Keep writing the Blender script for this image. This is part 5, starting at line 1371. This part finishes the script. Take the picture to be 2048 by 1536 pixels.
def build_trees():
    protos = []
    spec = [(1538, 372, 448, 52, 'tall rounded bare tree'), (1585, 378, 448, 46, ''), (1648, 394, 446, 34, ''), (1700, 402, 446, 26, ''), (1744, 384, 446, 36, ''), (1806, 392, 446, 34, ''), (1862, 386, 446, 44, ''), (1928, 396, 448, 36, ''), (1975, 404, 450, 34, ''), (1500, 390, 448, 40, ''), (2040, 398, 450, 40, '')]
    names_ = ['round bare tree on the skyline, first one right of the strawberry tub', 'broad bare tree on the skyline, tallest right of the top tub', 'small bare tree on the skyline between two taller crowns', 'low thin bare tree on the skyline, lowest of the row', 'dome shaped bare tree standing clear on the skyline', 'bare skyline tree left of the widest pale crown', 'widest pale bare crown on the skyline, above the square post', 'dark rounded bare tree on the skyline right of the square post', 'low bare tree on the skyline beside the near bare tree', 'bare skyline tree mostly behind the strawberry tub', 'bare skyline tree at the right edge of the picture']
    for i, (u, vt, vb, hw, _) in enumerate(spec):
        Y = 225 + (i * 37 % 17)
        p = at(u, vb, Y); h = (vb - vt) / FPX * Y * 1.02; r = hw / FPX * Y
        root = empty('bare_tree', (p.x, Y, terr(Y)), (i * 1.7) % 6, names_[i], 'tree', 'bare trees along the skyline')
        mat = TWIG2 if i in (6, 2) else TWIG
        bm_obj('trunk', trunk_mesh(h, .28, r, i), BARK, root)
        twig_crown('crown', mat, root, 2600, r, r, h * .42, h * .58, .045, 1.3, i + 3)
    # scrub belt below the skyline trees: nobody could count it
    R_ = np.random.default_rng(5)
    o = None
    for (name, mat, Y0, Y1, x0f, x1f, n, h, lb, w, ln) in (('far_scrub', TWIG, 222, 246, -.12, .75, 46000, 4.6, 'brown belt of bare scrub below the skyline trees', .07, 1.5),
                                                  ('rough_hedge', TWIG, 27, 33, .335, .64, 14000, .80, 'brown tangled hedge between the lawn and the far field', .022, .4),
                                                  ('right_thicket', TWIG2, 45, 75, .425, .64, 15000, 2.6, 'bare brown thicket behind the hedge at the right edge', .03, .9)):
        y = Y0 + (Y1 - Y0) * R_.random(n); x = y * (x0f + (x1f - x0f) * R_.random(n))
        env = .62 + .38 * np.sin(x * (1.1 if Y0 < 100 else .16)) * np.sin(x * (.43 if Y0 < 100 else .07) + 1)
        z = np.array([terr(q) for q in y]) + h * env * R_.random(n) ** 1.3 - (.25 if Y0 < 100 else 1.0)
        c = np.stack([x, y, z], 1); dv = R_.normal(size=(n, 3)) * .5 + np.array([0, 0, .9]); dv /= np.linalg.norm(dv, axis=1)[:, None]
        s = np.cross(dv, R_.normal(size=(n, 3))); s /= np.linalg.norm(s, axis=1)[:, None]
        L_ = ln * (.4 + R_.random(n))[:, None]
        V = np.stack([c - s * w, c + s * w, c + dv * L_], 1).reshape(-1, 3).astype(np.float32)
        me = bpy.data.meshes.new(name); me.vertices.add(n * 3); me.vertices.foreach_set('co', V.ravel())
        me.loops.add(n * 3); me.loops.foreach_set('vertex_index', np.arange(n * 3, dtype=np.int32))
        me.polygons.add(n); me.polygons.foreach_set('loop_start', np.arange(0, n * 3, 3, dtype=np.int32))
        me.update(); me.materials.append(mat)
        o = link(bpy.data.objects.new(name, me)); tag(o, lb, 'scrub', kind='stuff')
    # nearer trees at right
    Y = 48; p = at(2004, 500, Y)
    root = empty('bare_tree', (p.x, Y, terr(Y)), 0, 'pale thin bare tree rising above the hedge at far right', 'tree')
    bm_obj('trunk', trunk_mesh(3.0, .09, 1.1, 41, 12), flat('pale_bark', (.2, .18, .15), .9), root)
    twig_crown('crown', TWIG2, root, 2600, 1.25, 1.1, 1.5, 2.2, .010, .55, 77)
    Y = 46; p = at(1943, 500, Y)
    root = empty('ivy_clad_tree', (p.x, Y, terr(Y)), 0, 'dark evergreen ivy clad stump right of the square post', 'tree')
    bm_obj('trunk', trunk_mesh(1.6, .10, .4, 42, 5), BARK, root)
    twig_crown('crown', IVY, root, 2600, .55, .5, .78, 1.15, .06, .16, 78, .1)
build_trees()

■ WRITTEN EXERCISE ■
Print the material above once more, exactly.

■ TASK RESULT ■
Keep writing the Blender script for this image. This is part 5, starting at line 1371. This part finishes the script. Take the picture to be 2048 by 1536 pixels.
def build_trees():
    protos = []
    spec = [(1538, 372, 448, 52, 'tall rounded bare tree'), (1585, 378, 448, 46, ''), (1648, 394, 446, 34, ''), (1700, 402, 446, 26, ''), (1744, 384, 446, 36, ''), (1806, 392, 446, 34, ''), (1862, 386, 446, 44, ''), (1928, 396, 448, 36, ''), (1975, 404, 450, 34, ''), (1500, 390, 448, 40, ''), (2040, 398, 450, 40, '')]
    names_ = ['round bare tree on the skyline, first one right of the strawberry tub', 'broad bare tree on the skyline, tallest right of the top tub', 'small bare tree on the skyline between two taller crowns', 'low thin bare tree on the skyline, lowest of the row', 'dome shaped bare tree standing clear on the skyline', 'bare skyline tree left of the widest pale crown', 'widest pale bare crown on the skyline, above the square post', 'dark rounded bare tree on the skyline right of the square post', 'low bare tree on the skyline beside the near bare tree', 'bare skyline tree mostly behind the strawberry tub', 'bare skyline tree at the right edge of the picture']
    for i, (u, vt, vb, hw, _) in enumerate(spec):
        Y = 225 + (i * 37 % 17)
        p = at(u, vb, Y); h = (vb - vt) / FPX * Y * 1.02; r = hw / FPX * Y
        root = empty('bare_tree', (p.x, Y, terr(Y)), (i * 1.7) % 6, names_[i], 'tree', 'bare trees along the skyline')
        mat = TWIG2 if i in (6, 2) else TWIG
        bm_obj('trunk', trunk_mesh(h, .28, r, i), BARK, root)
        twig_crown('crown', mat, root, 2600, r, r, h * .42, h * .58, .045, 1.3, i + 3)
    # scrub belt below the skyline trees: nobody could count it
    R_ = np.random.default_rng(5)
    o = None
    for (name, mat, Y0, Y1, x0f, x1f, n, h, lb, w, ln) in (('far_scrub', TWIG, 222, 246, -.12, .75, 46000, 4.6, 'brown belt of bare scrub below the skyline trees', .07, 1.5),
                                                  ('rough_hedge', TWIG, 27, 33, .335, .64, 14000, .80, 'brown tangled hedge between the lawn and the far field', .022, .4),
                                                  ('right_thicket', TWIG2, 45, 75, .425, .64, 15000, 2.6, 'bare brown thicket behind the hedge at the right edge', .03, .9)):
        y = Y0 + (Y1 - Y0) * R_.random(n); x = y * (x0f + (x1f - x0f) * R_.random(n))
        env = .62 + .38 * np.sin(x * (1.1 if Y0 < 100 else .16)) * np.sin(x * (.43 if Y0 < 100 else .07) + 1)
        z = np.array([terr(q) for q in y]) + h * env * R_.random(n) ** 1.3 - (.25 if Y0 < 100 else 1.0)
        c = np.stack([x, y, z], 1); dv = R_.normal(size=(n, 3)) * .5 + np.array([0, 0, .9]); dv /= np.linalg.norm(dv, axis=1)[:, None]
        s = np.cross(dv, R_.normal(size=(n, 3))); s /= np.linalg.norm(s, axis=1)[:, None]
        L_ = ln * (.4 + R_.random(n))[:, None]
        V = np.stack([c - s * w, c + s * w, c + dv * L_], 1).reshape(-1, 3).astype(np.float32)
        me = bpy.data.meshes.new(name); me.vertices.add(n * 3); me.vertices.foreach_set('co', V.ravel())
        me.loops.add(n * 3); me.loops.foreach_set('vertex_index', np.arange(n * 3, dtype=np.int32))
        me.polygons.add(n); me.polygons.foreach_set('loop_start', np.arange(0, n * 3, 3, dtype=np.int32))
        me.update(); me.materials.append(mat)
        o = link(bpy.data.objects.new(name, me)); tag(o, lb, 'scrub', kind='stuff')
    # nearer trees at right
    Y = 48; p = at(2004, 500, Y)
    root = empty('bare_tree', (p.x, Y, terr(Y)), 0, 'pale thin bare tree rising above the hedge at far right', 'tree')
    bm_obj('trunk', trunk_mesh(3.0, .09, 1.1, 41, 12), flat('pale_bark', (.2, .18, .15), .9), root)
    twig_crown('crown', TWIG2, root, 2600, 1.25, 1.1, 1.5, 2.2, .010, .55, 77)
    Y = 46; p = at(1943, 500, Y)
    root = empty('ivy_clad_tree', (p.x, Y, terr(Y)), 0, 'dark evergreen ivy clad stump right of the square post', 'tree')
    bm_obj('trunk', trunk_mesh(1.6, .10, .4, 42, 5), BARK, root)
    twig_crown('crown', IVY, root, 2600, .55, .5, .78, 1.15, .06, .16, 78, .1)
build_trees()